# [DATASET CONTENT]
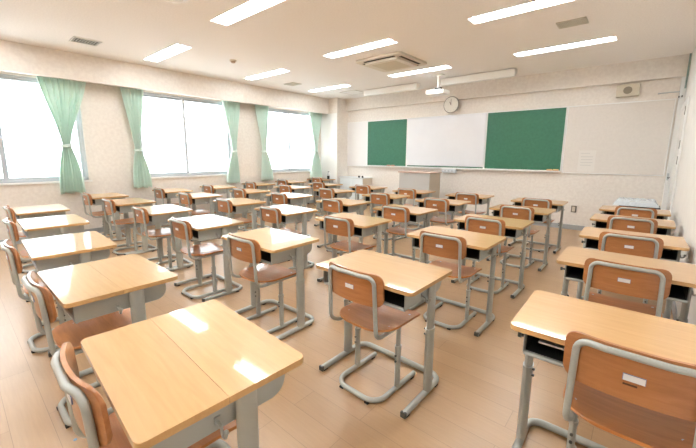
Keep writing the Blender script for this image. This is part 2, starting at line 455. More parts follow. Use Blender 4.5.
# ------------------------------------------------------------------ desks
def make_desk(label, ext=False):
    t = thing('school_desk', label, 'desk', group='school desks in columns facing the blackboard')
    W, Dp, Z = (.650 if ext else .668), (.492 if ext else .464), .70
    bm = bm_new()
    if not ext:
        add_prism(bm, rr_outline(W, Dp, .022), Z-.021, Z, bev=.005, seg=2)
        obj('tabletop', bm, M['desk_wood'], t)
    else:
        d1 = .225
        add_prism(bm, rr_outline(W, d1, {(1,-1):.022,(-1,-1):.022,(1,1):.001,(-1,1):.001}), Z-.021, Z, bev=.0016, seg=1, off=(0,-Dp/2+d1/2,0))
        obj('tabletop', bm, M['desk_wood'], t)
        d2 = Dp-d1-.0007; bm = bm_new()
        add_prism(bm, rr_outline(W, d2, {(1,1):.022,(-1,1):.022,(1,-1):.001,(-1,-1):.001}), Z-.021, Z, bev=.0016, seg=1, off=(0,Dp/2-d2/2,0))
        obj('top_extension', bm, M['desk_wood'], t)
    # storage tray: folded steel box, open towards the pupil
    bm = bm_new(); zt, zb = Z-.0215, Z-.115; y0, y1 = -.21, .19; hw = .279; th = .004
    side = [(y0+.012, zt), (y0, zt-.01), (y0, zb+.012), (y0+.012, zb), (y1-.05, zb)]
    for k in range(6):
        a = -PI/2 + PI/2*k/5
        side.append((y1-.05+.05*math.cos(a), zb+.05+.05*math.sin(a)))
    side.append((y1, zt))
    for s in (-1, 1):
        add_prism(bm, side, s*hw-th*(s < 0), s*hw+th*(s > 0), plane='yz', bev=.0015, seg=1)
    add_box(bm, -hw, hw, y0+.006, y1-.04, zb, zb+.004)
    add_box(bm, -hw, hw, y1-.004, y1, zb+.04, zt)
    v = [(y1-.045, zb), (y1-.01, zb+.02), (y1, zb+.05), (y1-.004, zb+.05), (y1-.014, zb+.024), (y1-.045, zb+.004)]
    add_prism(bm, v, -hw, hw, plane='yz')
    add_tube(bm, [(-hw, y0+.008, zb+.003), (hw, y0+.008, zb+.003)], .008, 8)
    tr = obj('storage_tray', bm, M['tray'], t)
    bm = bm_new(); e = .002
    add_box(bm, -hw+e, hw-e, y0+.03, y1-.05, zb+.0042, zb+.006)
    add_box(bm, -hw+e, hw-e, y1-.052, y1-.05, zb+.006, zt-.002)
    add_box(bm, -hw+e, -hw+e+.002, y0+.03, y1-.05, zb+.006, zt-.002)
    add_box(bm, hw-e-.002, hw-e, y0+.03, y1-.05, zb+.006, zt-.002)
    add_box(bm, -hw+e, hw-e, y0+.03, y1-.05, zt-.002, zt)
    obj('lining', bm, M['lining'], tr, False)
    # floor frame, open towards the pupil
    bm = bm_new(); fx, fz = .300, .022
    path = fillet([(fx,-.215,fz),(fx,.205,fz),(-fx,.205,fz),(-fx,-.215,fz)], .07, 7)
    add_tube(bm, path, .017, 10)
    fr = obj('floor_frame', bm, M['steel'], t)
    for s in (-1, 1):
        bm = bm_new(); add_box(bm, s*fx-.0165, s*fx+.0165, -.222, -.205, .006, .038, .004)
        obj('foot_cap', bm, M['steel_dark'], fr)
        for y in (-.185, .135):
            bm = bm_new(); add_box(bm, s*fx-.012, s*fx+.012, y-.015, y+.015, 0, .01); obj('foot_pad', bm, M['rubber'], fr, False)
        bm = bm_new(); ly = .042
        add_ellipse_col(bm, s*fx, ly, .30, Z-.0215, .0165, .034, 16)
        lg = obj('leg', bm, M['steel'], t)
        bm = bm_new(); add_ellipse_col(bm, s*fx, ly, .03, .40, .0195, .038, 16)
        obj('leg_sleeve', bm, M['steel'], lg)
        bm = bm_new(); add_ellipse_col(bm, s*fx, ly, .388, .408, .0215, .041, 16)
        obj('collar', bm, M['steel'], lg)
        for z in (.396, .366):
            bm = bm_new(); add_disc(bm, (s*(fx-.022), ly-.012, z), .006, 'x', .014, 10); obj('bolt', bm, M['steel_dark'], lg)
        bm = bm_new(); hx = s*(hw+.004)
        if s > 0:
            add_box(bm, hx-.001, hx+.004, -.049, -.031, zb+.022, zb+.044, .001)
            add_tube(bm, fillet([(hx,-.04,zb+.03),(hx+.024,-.04,zb+.024),(hx+.028,-.04,zb-.002),(hx+.046,-.04,zb+.004),(hx+.05,-.04,zb+.018)], .008, 3), .0048, 8)
            bmesh.ops.create_uvsphere(bm, u_segments=8, v_segments=6, radius=.008, matrix=Matrix.Translation((hx+.05,-.04,zb+.022)))
            obj('bag_hook', bm, M['hook'], t)
        else:
            add_disc(bm, (hx-.012,-.15,zb+.045), .006, 'x', .024, 10); add_disc(bm, (hx-.026,-.15,zb+.045), .011, 'x', .012, 12)
            obj('side_knob', bm, M['steel_dark'], t)
    return t

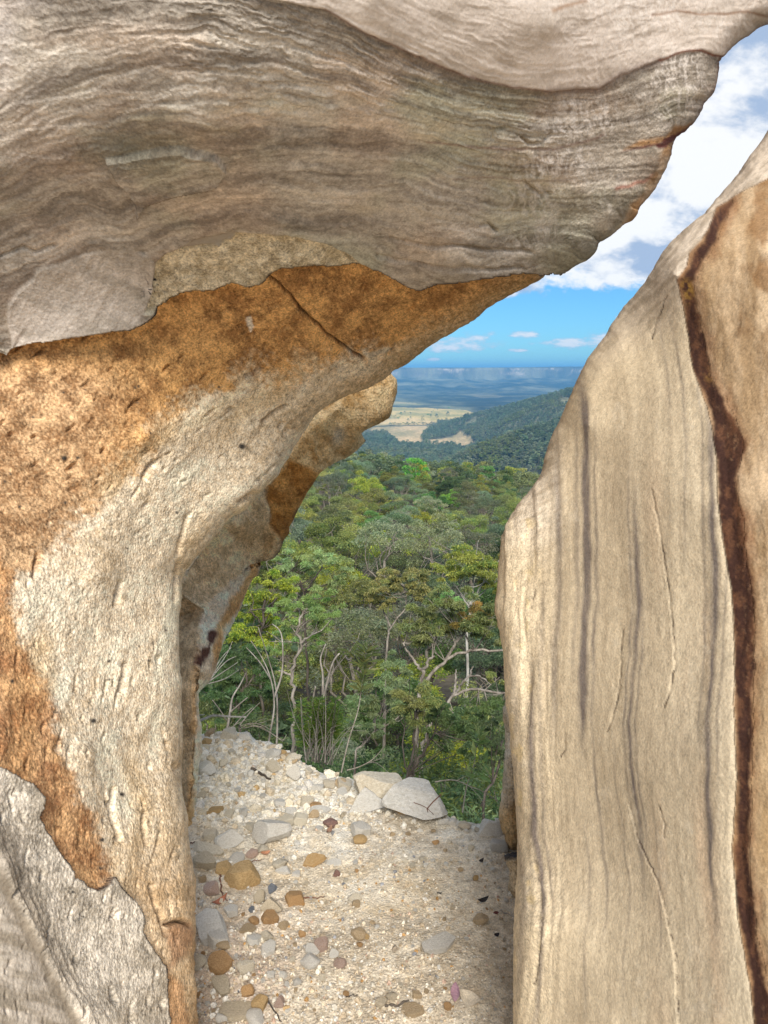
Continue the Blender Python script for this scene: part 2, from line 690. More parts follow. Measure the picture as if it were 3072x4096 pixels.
# ---- the overhang: grey banded roof over an ochre and cream wall
LIP = [(5200, -900), (4300, -420), (3600, -120), (3300, 10), (3072, 95), (3030, 112), (3001, 134), (2957, 163), (2925, 187), (2894, 223), (2875, 247), (2873, 279), (2863, 315),
       (2857, 347), (2841, 378), (2812, 413), (2802, 441), (2783, 468), (2765, 494), (2736, 520), (2697, 549), (2681, 589),
       (2678, 615), (2657, 667), (2636, 704), (2610, 752), (2578, 788), (2536, 836), (2523, 862), (2486, 875), (2463, 893),
       (2420, 920), (2369, 943), (2340, 987), (2279, 1019), (2217, 1059), (2152, 1121), (2102, 1146), (2015, 1189), (1950, 1225),
       (1892, 1276), (1848, 1298), (1791, 1334), (1747, 1363), (1704, 1392), (1624, 1457), (1574, 1479), (1537, 1515),
       (1467, 1548), (1400, 1572), (1369, 1582), (1301, 1624), (1260, 1661), (1233, 1698), (1206, 1739), (1179, 1780),
       (1152, 1834), (1125, 1875), (1118, 1902), (1084, 1936), (1030, 1983), (989, 2037), (935, 2064), (914, 2078), (887, 2112),
       (853, 2146), (813, 2190), (772, 2234), (738, 2275), (725, 2315), (721, 2370), (725, 2390), (714, 2458), (714, 2553),
       (718, 2654), (727, 2734), (723, 2815), (727, 2897), (725, 3005), (722, 3113), (727, 3179), (744, 3246), (752, 3271),
       (755, 3330), (763, 3385), (771, 3436), (774, 3471), (789, 3518), (787, 3615), (781, 3656), (784, 3707), (779, 3779),
       (769, 3820), (769, 3897), (781, 3963), (784, 4096), (790, 4500), (800, 5200), (810, 6600)]
SIL_O = densify(LIP, 8, 5.0, 3)
POLY_O = SIL_O + [(-3200, 6600), (-3200, -760), (1000, -700), (5200, -1250)]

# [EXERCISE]
Restate each of the entries above word for word and skip every image.

# [SOLUTION]
Keep writing the Blender script for this image. This is part 2, starting at line 455. More parts follow. Use Blender 4.5.
# ------------------------------------------------------------------ desks
def make_desk(label, ext=False):
    t = thing('school_desk', label, 'desk', group='school desks in columns facing the blackboard')
    W, Dp, Z = (.650 if ext else .668), (.492 if ext else .464), .70
    bm = bm_new()
    if not ext:
        add_prism(bm, rr_outline(W, Dp, .022), Z-.021, Z, bev=.005, seg=2)
        obj('tabletop', bm, M['desk_wood'], t)
    else:
        d1 = .225
        add_prism(bm, rr_outline(W, d1, {(1,-1):.022,(-1,-1):.022,(1,1):.001,(-1,1):.001}), Z-.021, Z, bev=.0016, seg=1, off=(0,-Dp/2+d1/2,0))
        obj('tabletop', bm, M['desk_wood'], t)
        d2 = Dp-d1-.0007; bm = bm_new()
        add_prism(bm, rr_outline(W, d2, {(1,1):.022,(-1,1):.022,(1,-1):.001,(-1,-1):.001}), Z-.021, Z, bev=.0016, seg=1, off=(0,Dp/2-d2/2,0))
        obj('top_extension', bm, M['desk_wood'], t)
    # storage tray: folded steel box, open towards the pupil
    bm = bm_new(); zt, zb = Z-.0215, Z-.115; y0, y1 = -.21, .19; hw = .279; th = .004
    side = [(y0+.012, zt), (y0, zt-.01), (y0, zb+.012), (y0+.012, zb), (y1-.05, zb)]
    for k in range(6):
        a = -PI/2 + PI/2*k/5
        side.append((y1-.05+.05*math.cos(a), zb+.05+.05*math.sin(a)))
    side.append((y1, zt))
    for s in (-1, 1):
        add_prism(bm, side, s*hw-th*(s < 0), s*hw+th*(s > 0), plane='yz', bev=.0015, seg=1)
    add_box(bm, -hw, hw, y0+.006, y1-.04, zb, zb+.004)
    add_box(bm, -hw, hw, y1-.004, y1, zb+.04, zt)
    v = [(y1-.045, zb), (y1-.01, zb+.02), (y1, zb+.05), (y1-.004, zb+.05), (y1-.014, zb+.024), (y1-.045, zb+.004)]
    add_prism(bm, v, -hw, hw, plane='yz')
    add_tube(bm, [(-hw, y0+.008, zb+.003), (hw, y0+.008, zb+.003)], .008, 8)
    tr = obj('storage_tray', bm, M['tray'], t)
    bm = bm_new(); e = .002
    add_box(bm, -hw+e, hw-e, y0+.03, y1-.05, zb+.0042, zb+.006)
    add_box(bm, -hw+e, hw-e, y1-.052, y1-.05, zb+.006, zt-.002)
    add_box(bm, -hw+e, -hw+e+.002, y0+.03, y1-.05, zb+.006, zt-.002)
    add_box(bm, hw-e-.002, hw-e, y0+.03, y1-.05, zb+.006, zt-.002)
    add_box(bm, -hw+e, hw-e, y0+.03, y1-.05, zt-.002, zt)
    obj('lining', bm, M['lining'], tr, False)
    # floor frame, open towards the pupil
    bm = bm_new(); fx, fz = .300, .022
    path = fillet([(fx,-.215,fz),(fx,.205,fz),(-fx,.205,fz),(-fx,-.215,fz)], .07, 7)
    add_tube(bm, path, .017, 10)
    fr = obj('floor_frame', bm, M['steel'], t)
    for s in (-1, 1):
        bm = bm_new(); add_box(bm, s*fx-.0165, s*fx+.0165, -.222, -.205, .006, .038, .004)
        obj('foot_cap', bm, M['steel_dark'], fr)
        for y in (-.185, .135):
            bm = bm_new(); add_box(bm, s*fx-.012, s*fx+.012, y-.015, y+.015, 0, .01); obj('foot_pad', bm, M['rubber'], fr, False)
        bm = bm_new(); ly = .042
        add_ellipse_col(bm, s*fx, ly, .30, Z-.0215, .0165, .034, 16)
        lg = obj('leg', bm, M['steel'], t)
        bm = bm_new(); add_ellipse_col(bm, s*fx, ly, .03, .40, .0195, .038, 16)
        obj('leg_sleeve', bm, M['steel'], lg)
        bm = bm_new(); add_ellipse_col(bm, s*fx, ly, .388, .408, .0215, .041, 16)
        obj('collar', bm, M['steel'], lg)
        for z in (.396, .366):
            bm = bm_new(); add_disc(bm, (s*(fx-.022), ly-.012, z), .006, 'x', .014, 10); obj('bolt', bm, M['steel_dark'], lg)
        bm = bm_new(); hx = s*(hw+.004)
        if s > 0:
            add_box(bm, hx-.001, hx+.004, -.049, -.031, zb+.022, zb+.044, .001)
            add_tube(bm, fillet([(hx,-.04,zb+.03),(hx+.024,-.04,zb+.024),(hx+.028,-.04,zb-.002),(hx+.046,-.04,zb+.004),(hx+.05,-.04,zb+.018)], .008, 3), .0048, 8)
            bmesh.ops.create_uvsphere(bm, u_segments=8, v_segments=6, radius=.008, matrix=Matrix.Translation((hx+.05,-.04,zb+.022)))
            obj('bag_hook', bm, M['hook'], t)
        else:
            add_disc(bm, (hx-.012,-.15,zb+.045), .006, 'x', .024, 10); add_disc(bm, (hx-.026,-.15,zb+.045), .011, 'x', .012, 12)
            obj('side_knob', bm, M['steel_dark'], t)
    return t

Continue the Blender Python script for this scene: part 2, from line 690. More parts follow. Measure the picture as if it were 3072x4096 pixels.
# ---- the overhang: grey banded roof over an ochre and cream wall
LIP = [(5200, -900), (4300, -420), (3600, -120), (3300, 10), (3072, 95), (3030, 112), (3001, 134), (2957, 163), (2925, 187), (2894, 223), (2875, 247), (2873, 279), (2863, 315),
       (2857, 347), (2841, 378), (2812, 413), (2802, 441), (2783, 468), (2765, 494), (2736, 520), (2697, 549), (2681, 589),
       (2678, 615), (2657, 667), (2636, 704), (2610, 752), (2578, 788), (2536, 836), (2523, 862), (2486, 875), (2463, 893),
       (2420, 920), (2369, 943), (2340, 987), (2279, 1019), (2217, 1059), (2152, 1121), (2102, 1146), (2015, 1189), (1950, 1225),
       (1892, 1276), (1848, 1298), (1791, 1334), (1747, 1363), (1704, 1392), (1624, 1457), (1574, 1479), (1537, 1515),
       (1467, 1548), (1400, 1572), (1369, 1582), (1301, 1624), (1260, 1661), (1233, 1698), (1206, 1739), (1179, 1780),
       (1152, 1834), (1125, 1875), (1118, 1902), (1084, 1936), (1030, 1983), (989, 2037), (935, 2064), (914, 2078), (887, 2112),
       (853, 2146), (813, 2190), (772, 2234), (738, 2275), (725, 2315), (721, 2370), (725, 2390), (714, 2458), (714, 2553),
       (718, 2654), (727, 2734), (723, 2815), (727, 2897), (725, 3005), (722, 3113), (727, 3179), (744, 3246), (752, 3271),
       (755, 3330), (763, 3385), (771, 3436), (774, 3471), (789, 3518), (787, 3615), (781, 3656), (784, 3707), (779, 3779),
       (769, 3820), (769, 3897), (781, 3963), (784, 4096), (790, 4500), (800, 5200), (810, 6600)]
SIL_O = densify(LIP, 8, 5.0, 3)
POLY_O = SIL_O + [(-3200, 6600), (-3200, -760), (1000, -700), (5200, -1250)]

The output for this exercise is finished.